THE RECORDS:

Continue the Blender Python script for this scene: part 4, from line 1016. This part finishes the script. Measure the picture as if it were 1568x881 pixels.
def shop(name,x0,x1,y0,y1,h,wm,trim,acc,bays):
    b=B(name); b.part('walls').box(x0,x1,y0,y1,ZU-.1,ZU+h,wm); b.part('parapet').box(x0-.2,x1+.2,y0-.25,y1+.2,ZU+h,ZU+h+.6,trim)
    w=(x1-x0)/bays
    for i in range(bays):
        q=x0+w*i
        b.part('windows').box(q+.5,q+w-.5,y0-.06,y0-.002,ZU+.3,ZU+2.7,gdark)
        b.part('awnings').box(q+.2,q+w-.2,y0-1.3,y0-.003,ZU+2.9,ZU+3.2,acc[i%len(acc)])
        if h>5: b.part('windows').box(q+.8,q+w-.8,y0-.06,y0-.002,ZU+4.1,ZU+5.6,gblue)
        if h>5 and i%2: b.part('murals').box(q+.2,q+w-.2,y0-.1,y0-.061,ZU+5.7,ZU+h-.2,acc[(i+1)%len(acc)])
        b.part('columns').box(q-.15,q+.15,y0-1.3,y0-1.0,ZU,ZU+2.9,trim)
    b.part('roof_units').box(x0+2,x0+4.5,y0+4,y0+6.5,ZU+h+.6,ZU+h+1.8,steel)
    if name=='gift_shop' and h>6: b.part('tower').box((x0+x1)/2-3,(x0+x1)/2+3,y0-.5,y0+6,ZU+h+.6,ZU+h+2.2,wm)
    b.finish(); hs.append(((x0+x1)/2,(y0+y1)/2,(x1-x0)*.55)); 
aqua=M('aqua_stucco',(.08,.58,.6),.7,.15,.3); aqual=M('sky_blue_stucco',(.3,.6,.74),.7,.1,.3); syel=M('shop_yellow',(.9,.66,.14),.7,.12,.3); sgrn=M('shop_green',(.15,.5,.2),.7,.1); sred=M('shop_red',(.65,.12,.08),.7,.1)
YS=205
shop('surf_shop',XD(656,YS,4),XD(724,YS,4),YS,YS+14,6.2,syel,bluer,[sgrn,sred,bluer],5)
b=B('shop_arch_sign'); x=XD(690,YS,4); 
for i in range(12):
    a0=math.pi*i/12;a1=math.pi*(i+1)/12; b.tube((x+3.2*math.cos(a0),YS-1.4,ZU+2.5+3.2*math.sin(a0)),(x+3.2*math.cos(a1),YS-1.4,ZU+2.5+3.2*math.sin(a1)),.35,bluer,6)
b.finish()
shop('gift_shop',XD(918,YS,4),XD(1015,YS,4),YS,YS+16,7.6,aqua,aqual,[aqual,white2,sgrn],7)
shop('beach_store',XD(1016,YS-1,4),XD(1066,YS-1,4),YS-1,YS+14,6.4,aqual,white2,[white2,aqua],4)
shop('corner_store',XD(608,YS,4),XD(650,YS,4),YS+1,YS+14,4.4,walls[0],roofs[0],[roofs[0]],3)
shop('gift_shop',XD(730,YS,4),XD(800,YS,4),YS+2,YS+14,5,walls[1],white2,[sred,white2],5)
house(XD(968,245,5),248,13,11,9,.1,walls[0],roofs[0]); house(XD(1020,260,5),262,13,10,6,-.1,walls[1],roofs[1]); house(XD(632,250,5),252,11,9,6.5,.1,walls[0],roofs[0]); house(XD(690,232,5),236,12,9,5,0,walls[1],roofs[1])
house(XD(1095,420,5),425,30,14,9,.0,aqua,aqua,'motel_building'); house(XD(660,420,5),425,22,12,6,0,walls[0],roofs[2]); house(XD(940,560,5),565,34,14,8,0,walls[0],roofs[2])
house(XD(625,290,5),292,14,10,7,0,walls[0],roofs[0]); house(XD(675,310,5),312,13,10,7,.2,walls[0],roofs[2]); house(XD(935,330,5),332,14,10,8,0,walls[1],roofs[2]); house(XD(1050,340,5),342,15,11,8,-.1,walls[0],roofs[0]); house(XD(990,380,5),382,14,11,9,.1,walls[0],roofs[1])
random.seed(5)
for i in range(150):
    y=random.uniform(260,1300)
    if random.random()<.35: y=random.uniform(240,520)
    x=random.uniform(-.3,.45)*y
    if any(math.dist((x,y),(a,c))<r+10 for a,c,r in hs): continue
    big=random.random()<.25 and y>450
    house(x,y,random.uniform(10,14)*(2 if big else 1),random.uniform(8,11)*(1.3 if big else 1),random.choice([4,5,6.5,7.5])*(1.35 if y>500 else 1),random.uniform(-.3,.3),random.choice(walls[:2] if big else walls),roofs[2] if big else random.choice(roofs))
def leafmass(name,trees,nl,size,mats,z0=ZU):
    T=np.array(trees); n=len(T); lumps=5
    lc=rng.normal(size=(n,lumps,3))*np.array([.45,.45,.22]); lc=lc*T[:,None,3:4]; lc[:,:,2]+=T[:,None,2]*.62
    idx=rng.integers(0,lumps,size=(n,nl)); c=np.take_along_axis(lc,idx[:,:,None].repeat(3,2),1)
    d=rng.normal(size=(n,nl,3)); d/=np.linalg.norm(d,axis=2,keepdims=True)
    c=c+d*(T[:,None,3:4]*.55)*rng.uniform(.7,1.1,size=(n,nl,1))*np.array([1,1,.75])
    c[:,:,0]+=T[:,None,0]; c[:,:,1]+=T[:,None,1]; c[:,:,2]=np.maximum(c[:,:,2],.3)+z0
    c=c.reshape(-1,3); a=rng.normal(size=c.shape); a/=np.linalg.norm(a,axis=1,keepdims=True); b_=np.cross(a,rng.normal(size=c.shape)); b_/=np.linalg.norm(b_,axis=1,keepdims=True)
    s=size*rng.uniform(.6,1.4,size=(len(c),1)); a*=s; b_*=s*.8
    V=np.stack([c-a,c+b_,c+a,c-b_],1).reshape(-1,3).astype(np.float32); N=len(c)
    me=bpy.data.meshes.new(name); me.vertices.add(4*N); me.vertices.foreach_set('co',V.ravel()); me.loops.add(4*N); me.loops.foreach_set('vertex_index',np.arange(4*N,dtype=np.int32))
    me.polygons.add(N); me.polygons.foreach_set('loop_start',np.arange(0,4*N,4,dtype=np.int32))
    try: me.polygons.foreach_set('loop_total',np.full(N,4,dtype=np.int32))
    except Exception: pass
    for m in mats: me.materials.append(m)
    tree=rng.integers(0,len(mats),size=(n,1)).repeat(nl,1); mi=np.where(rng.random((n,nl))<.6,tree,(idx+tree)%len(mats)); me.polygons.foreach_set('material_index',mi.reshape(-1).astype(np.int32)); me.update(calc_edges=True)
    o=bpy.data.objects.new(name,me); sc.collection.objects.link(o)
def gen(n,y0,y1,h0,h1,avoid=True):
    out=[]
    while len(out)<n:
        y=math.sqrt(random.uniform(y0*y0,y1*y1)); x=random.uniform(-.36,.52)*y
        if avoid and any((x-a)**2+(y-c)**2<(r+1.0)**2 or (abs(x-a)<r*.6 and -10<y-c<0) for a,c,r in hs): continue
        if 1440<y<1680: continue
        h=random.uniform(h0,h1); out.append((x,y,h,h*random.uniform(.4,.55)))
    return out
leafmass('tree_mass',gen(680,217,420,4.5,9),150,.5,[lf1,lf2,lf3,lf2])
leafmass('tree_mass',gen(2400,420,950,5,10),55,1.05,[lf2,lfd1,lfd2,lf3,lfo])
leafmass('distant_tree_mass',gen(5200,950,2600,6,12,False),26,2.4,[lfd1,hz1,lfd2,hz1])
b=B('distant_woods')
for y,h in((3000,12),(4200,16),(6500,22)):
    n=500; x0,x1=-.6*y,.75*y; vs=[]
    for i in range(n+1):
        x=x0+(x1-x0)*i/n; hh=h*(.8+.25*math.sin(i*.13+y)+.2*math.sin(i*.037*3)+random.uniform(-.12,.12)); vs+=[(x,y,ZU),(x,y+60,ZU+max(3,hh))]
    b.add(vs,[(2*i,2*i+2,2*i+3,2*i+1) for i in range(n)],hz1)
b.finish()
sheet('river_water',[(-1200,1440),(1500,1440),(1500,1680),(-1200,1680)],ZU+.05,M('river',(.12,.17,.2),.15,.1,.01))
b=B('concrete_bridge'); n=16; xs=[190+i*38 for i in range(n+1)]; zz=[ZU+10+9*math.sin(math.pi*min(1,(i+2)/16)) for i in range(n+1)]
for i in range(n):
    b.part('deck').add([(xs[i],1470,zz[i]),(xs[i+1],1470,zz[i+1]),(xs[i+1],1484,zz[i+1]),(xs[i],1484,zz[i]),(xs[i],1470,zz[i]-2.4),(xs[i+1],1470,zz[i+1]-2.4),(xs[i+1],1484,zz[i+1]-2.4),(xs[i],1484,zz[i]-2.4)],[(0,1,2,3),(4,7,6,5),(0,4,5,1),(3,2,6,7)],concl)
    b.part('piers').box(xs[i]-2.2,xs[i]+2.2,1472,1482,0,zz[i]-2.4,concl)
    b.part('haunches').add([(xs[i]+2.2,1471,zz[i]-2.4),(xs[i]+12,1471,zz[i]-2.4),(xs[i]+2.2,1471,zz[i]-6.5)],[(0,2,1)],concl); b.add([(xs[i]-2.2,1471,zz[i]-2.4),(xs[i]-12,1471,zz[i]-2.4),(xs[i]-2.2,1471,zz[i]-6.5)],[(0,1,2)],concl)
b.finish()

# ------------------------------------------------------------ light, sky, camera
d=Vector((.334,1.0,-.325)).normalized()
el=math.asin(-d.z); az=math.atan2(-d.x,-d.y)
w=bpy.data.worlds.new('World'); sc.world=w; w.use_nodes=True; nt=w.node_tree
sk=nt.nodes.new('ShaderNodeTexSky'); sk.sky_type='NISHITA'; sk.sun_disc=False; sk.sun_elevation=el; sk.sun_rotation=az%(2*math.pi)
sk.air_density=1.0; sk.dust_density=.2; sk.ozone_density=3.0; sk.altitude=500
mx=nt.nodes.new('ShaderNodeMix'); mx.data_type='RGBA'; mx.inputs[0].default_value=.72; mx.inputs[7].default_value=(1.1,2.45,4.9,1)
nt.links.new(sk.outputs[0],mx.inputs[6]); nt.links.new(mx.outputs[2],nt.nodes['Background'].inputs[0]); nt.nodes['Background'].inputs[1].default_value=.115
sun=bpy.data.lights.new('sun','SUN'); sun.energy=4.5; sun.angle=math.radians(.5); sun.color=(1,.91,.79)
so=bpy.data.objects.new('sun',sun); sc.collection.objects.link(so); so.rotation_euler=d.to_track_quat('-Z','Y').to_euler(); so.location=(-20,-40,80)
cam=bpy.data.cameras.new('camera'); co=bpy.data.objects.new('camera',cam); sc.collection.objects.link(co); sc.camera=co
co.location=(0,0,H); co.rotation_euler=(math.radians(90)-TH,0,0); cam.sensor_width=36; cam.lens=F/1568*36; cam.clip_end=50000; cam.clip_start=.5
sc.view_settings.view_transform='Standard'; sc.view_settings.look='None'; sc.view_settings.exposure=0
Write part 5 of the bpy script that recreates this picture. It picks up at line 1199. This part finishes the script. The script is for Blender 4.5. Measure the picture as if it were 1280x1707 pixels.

REQUIRED WORK: Give again, word for word, every line of the listing above from the one with "n=500; x0,x1=-.6*y,.75*y; vs=[]" to the one with "b.add(vs,[(2*i,2*i+2,2*i+3,2*i+1) for i", both inclusive, and nothing beyond them.

TASK RESULT:
    n=500; x0,x1=-.6*y,.75*y; vs=[]
    for i in range(n+1):
        x=x0+(x1-x0)*i/n; hh=h*(.8+.25*math.sin(i*.13+y)+.2*math.sin(i*.037*3)+random.uniform(-.12,.12)); vs+=[(x,y,ZU),(x,y+60,ZU+max(3,hh))]
    b.add(vs,[(2*i,2*i+2,2*i+3,2*i+1) for i in range(n)],hz1)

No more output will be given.